▶ _Job_: Repeat the listing in full, exactly as it stands.

▶ _Collected material_:
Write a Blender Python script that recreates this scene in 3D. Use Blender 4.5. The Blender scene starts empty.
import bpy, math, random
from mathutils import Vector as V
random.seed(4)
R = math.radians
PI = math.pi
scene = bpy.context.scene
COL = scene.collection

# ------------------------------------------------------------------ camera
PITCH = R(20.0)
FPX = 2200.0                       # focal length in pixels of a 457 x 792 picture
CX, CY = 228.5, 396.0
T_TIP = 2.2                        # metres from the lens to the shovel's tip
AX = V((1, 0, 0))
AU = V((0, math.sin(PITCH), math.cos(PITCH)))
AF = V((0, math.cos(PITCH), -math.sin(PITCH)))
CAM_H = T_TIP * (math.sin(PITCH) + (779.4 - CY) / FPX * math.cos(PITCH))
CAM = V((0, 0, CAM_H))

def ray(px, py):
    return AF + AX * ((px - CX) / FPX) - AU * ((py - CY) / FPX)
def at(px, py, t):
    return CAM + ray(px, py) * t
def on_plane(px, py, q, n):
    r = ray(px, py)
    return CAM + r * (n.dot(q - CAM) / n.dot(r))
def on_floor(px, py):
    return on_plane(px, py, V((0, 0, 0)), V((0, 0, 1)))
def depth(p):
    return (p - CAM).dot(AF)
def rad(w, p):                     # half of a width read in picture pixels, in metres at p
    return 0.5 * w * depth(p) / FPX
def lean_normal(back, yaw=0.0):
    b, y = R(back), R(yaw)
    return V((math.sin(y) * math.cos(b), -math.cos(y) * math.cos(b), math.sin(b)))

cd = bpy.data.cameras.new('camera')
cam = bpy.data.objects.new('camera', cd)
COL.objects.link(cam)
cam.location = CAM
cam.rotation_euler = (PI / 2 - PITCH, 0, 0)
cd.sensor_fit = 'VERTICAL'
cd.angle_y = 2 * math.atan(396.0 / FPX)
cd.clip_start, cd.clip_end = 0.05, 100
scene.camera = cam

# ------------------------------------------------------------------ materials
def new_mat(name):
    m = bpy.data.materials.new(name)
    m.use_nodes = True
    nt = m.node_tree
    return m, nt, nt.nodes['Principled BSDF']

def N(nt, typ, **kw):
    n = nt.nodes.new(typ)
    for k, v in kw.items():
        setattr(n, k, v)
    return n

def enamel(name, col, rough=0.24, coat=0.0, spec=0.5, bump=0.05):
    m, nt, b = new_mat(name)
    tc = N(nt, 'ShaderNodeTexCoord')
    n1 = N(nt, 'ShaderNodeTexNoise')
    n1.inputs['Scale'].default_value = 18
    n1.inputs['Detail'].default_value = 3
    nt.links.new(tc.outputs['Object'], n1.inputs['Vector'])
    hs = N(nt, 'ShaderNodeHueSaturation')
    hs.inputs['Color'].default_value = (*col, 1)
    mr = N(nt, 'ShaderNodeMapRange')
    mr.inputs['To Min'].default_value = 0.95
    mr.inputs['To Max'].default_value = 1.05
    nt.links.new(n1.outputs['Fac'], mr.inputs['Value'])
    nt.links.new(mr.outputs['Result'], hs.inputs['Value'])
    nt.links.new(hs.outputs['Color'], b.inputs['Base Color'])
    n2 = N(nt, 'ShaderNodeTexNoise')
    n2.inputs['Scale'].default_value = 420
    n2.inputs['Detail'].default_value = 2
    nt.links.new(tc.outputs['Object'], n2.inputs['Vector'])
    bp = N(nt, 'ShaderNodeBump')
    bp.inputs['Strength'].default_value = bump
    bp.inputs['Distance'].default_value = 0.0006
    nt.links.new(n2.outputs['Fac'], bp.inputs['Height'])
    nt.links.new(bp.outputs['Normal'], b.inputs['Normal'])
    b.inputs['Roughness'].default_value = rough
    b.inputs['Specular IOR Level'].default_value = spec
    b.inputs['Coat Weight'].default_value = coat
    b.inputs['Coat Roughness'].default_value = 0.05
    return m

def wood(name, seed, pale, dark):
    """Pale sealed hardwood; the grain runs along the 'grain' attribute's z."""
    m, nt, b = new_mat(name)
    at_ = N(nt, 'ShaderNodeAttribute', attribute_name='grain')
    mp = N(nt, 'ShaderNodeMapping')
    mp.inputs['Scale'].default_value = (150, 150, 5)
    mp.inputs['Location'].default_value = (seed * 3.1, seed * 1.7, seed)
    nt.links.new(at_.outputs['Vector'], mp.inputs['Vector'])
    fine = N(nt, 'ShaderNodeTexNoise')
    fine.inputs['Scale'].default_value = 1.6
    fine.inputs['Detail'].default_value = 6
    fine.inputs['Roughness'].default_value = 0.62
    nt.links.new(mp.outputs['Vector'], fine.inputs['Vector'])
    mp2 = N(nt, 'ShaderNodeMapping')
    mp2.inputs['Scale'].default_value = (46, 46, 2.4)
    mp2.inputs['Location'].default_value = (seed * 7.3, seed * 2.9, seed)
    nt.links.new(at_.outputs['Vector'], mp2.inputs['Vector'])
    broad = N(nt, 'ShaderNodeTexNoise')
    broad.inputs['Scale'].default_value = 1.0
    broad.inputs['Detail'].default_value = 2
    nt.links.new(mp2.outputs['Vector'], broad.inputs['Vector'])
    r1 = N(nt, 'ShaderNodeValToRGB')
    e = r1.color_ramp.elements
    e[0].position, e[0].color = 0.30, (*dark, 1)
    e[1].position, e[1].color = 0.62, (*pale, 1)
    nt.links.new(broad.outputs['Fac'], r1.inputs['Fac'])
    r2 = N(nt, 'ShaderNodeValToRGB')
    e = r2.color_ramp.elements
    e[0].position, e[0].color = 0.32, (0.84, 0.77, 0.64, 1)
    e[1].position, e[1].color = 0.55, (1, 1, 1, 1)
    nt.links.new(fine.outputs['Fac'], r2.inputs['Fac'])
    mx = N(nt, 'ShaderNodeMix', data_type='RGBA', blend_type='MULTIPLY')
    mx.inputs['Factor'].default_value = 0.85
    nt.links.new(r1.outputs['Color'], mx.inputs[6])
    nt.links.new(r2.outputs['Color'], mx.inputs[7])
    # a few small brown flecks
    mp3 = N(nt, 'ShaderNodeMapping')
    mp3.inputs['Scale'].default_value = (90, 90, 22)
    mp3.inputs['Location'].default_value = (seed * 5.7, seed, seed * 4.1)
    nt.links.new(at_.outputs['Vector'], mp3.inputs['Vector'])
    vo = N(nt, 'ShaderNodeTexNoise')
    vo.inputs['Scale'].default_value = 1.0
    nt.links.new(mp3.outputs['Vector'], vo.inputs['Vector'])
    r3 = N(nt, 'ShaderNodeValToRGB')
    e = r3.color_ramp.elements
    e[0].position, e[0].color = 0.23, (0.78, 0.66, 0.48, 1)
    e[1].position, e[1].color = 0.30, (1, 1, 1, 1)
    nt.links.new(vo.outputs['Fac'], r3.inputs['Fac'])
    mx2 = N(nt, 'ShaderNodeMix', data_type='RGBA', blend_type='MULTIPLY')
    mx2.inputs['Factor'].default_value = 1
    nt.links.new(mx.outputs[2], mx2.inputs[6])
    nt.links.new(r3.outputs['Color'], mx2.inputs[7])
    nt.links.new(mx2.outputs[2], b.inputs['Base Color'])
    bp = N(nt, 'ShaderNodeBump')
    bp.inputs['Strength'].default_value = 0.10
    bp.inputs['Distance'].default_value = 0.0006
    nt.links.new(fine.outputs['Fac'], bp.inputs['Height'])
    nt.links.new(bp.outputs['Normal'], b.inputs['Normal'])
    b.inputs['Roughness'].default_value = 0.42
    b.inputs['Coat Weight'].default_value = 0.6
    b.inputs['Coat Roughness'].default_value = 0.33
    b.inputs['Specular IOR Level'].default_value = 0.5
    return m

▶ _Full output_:
Write a Blender Python script that recreates this scene in 3D. Use Blender 4.5. The Blender scene starts empty.
import bpy, math, random
from mathutils import Vector as V
random.seed(4)
R = math.radians
PI = math.pi
scene = bpy.context.scene
COL = scene.collection

# ------------------------------------------------------------------ camera
PITCH = R(20.0)
FPX = 2200.0                       # focal length in pixels of a 457 x 792 picture
CX, CY = 228.5, 396.0
T_TIP = 2.2                        # metres from the lens to the shovel's tip
AX = V((1, 0, 0))
AU = V((0, math.sin(PITCH), math.cos(PITCH)))
AF = V((0, math.cos(PITCH), -math.sin(PITCH)))
CAM_H = T_TIP * (math.sin(PITCH) + (779.4 - CY) / FPX * math.cos(PITCH))
CAM = V((0, 0, CAM_H))

def ray(px, py):
    return AF + AX * ((px - CX) / FPX) - AU * ((py - CY) / FPX)
def at(px, py, t):
    return CAM + ray(px, py) * t
def on_plane(px, py, q, n):
    r = ray(px, py)
    return CAM + r * (n.dot(q - CAM) / n.dot(r))
def on_floor(px, py):
    return on_plane(px, py, V((0, 0, 0)), V((0, 0, 1)))
def depth(p):
    return (p - CAM).dot(AF)
def rad(w, p):                     # half of a width read in picture pixels, in metres at p
    return 0.5 * w * depth(p) / FPX
def lean_normal(back, yaw=0.0):
    b, y = R(back), R(yaw)
    return V((math.sin(y) * math.cos(b), -math.cos(y) * math.cos(b), math.sin(b)))

cd = bpy.data.cameras.new('camera')
cam = bpy.data.objects.new('camera', cd)
COL.objects.link(cam)
cam.location = CAM
cam.rotation_euler = (PI / 2 - PITCH, 0, 0)
cd.sensor_fit = 'VERTICAL'
cd.angle_y = 2 * math.atan(396.0 / FPX)
cd.clip_start, cd.clip_end = 0.05, 100
scene.camera = cam

# ------------------------------------------------------------------ materials
def new_mat(name):
    m = bpy.data.materials.new(name)
    m.use_nodes = True
    nt = m.node_tree
    return m, nt, nt.nodes['Principled BSDF']

def N(nt, typ, **kw):
    n = nt.nodes.new(typ)
    for k, v in kw.items():
        setattr(n, k, v)
    return n

def enamel(name, col, rough=0.24, coat=0.0, spec=0.5, bump=0.05):
    m, nt, b = new_mat(name)
    tc = N(nt, 'ShaderNodeTexCoord')
    n1 = N(nt, 'ShaderNodeTexNoise')
    n1.inputs['Scale'].default_value = 18
    n1.inputs['Detail'].default_value = 3
    nt.links.new(tc.outputs['Object'], n1.inputs['Vector'])
    hs = N(nt, 'ShaderNodeHueSaturation')
    hs.inputs['Color'].default_value = (*col, 1)
    mr = N(nt, 'ShaderNodeMapRange')
    mr.inputs['To Min'].default_value = 0.95
    mr.inputs['To Max'].default_value = 1.05
    nt.links.new(n1.outputs['Fac'], mr.inputs['Value'])
    nt.links.new(mr.outputs['Result'], hs.inputs['Value'])
    nt.links.new(hs.outputs['Color'], b.inputs['Base Color'])
    n2 = N(nt, 'ShaderNodeTexNoise')
    n2.inputs['Scale'].default_value = 420
    n2.inputs['Detail'].default_value = 2
    nt.links.new(tc.outputs['Object'], n2.inputs['Vector'])
    bp = N(nt, 'ShaderNodeBump')
    bp.inputs['Strength'].default_value = bump
    bp.inputs['Distance'].default_value = 0.0006
    nt.links.new(n2.outputs['Fac'], bp.inputs['Height'])
    nt.links.new(bp.outputs['Normal'], b.inputs['Normal'])
    b.inputs['Roughness'].default_value = rough
    b.inputs['Specular IOR Level'].default_value = spec
    b.inputs['Coat Weight'].default_value = coat
    b.inputs['Coat Roughness'].default_value = 0.05
    return m

def wood(name, seed, pale, dark):
    """Pale sealed hardwood; the grain runs along the 'grain' attribute's z."""
    m, nt, b = new_mat(name)
    at_ = N(nt, 'ShaderNodeAttribute', attribute_name='grain')
    mp = N(nt, 'ShaderNodeMapping')
    mp.inputs['Scale'].default_value = (150, 150, 5)
    mp.inputs['Location'].default_value = (seed * 3.1, seed * 1.7, seed)
    nt.links.new(at_.outputs['Vector'], mp.inputs['Vector'])
    fine = N(nt, 'ShaderNodeTexNoise')
    fine.inputs['Scale'].default_value = 1.6
    fine.inputs['Detail'].default_value = 6
    fine.inputs['Roughness'].default_value = 0.62
    nt.links.new(mp.outputs['Vector'], fine.inputs['Vector'])
    mp2 = N(nt, 'ShaderNodeMapping')
    mp2.inputs['Scale'].default_value = (46, 46, 2.4)
    mp2.inputs['Location'].default_value = (seed * 7.3, seed * 2.9, seed)
    nt.links.new(at_.outputs['Vector'], mp2.inputs['Vector'])
    broad = N(nt, 'ShaderNodeTexNoise')
    broad.inputs['Scale'].default_value = 1.0
    broad.inputs['Detail'].default_value = 2
    nt.links.new(mp2.outputs['Vector'], broad.inputs['Vector'])
    r1 = N(nt, 'ShaderNodeValToRGB')
    e = r1.color_ramp.elements
    e[0].position, e[0].color = 0.30, (*dark, 1)
    e[1].position, e[1].color = 0.62, (*pale, 1)
    nt.links.new(broad.outputs['Fac'], r1.inputs['Fac'])
    r2 = N(nt, 'ShaderNodeValToRGB')
    e = r2.color_ramp.elements
    e[0].position, e[0].color = 0.32, (0.84, 0.77, 0.64, 1)
    e[1].position, e[1].color = 0.55, (1, 1, 1, 1)
    nt.links.new(fine.outputs['Fac'], r2.inputs['Fac'])
    mx = N(nt, 'ShaderNodeMix', data_type='RGBA', blend_type='MULTIPLY')
    mx.inputs['Factor'].default_value = 0.85
    nt.links.new(r1.outputs['Color'], mx.inputs[6])
    nt.links.new(r2.outputs['Color'], mx.inputs[7])
    # a few small brown flecks
    mp3 = N(nt, 'ShaderNodeMapping')
    mp3.inputs['Scale'].default_value = (90, 90, 22)
    mp3.inputs['Location'].default_value = (seed * 5.7, seed, seed * 4.1)
    nt.links.new(at_.outputs['Vector'], mp3.inputs['Vector'])
    vo = N(nt, 'ShaderNodeTexNoise')
    vo.inputs['Scale'].default_value = 1.0
    nt.links.new(mp3.outputs['Vector'], vo.inputs['Vector'])
    r3 = N(nt, 'ShaderNodeValToRGB')
    e = r3.color_ramp.elements
    e[0].position, e[0].color = 0.23, (0.78, 0.66, 0.48, 1)
    e[1].position, e[1].color = 0.30, (1, 1, 1, 1)
    nt.links.new(vo.outputs['Fac'], r3.inputs['Fac'])
    mx2 = N(nt, 'ShaderNodeMix', data_type='RGBA', blend_type='MULTIPLY')
    mx2.inputs['Factor'].default_value = 1
    nt.links.new(mx.outputs[2], mx2.inputs[6])
    nt.links.new(r3.outputs['Color'], mx2.inputs[7])
    nt.links.new(mx2.outputs[2], b.inputs['Base Color'])
    bp = N(nt, 'ShaderNodeBump')
    bp.inputs['Strength'].default_value = 0.10
    bp.inputs['Distance'].default_value = 0.0006
    nt.links.new(fine.outputs['Fac'], bp.inputs['Height'])
    nt.links.new(bp.outputs['Normal'], b.inputs['Normal'])
    b.inputs['Roughness'].default_value = 0.42
    b.inputs['Coat Weight'].default_value = 0.6
    b.inputs['Coat Roughness'].default_value = 0.33
    b.inputs['Specular IOR Level'].default_value = 0.5
    return m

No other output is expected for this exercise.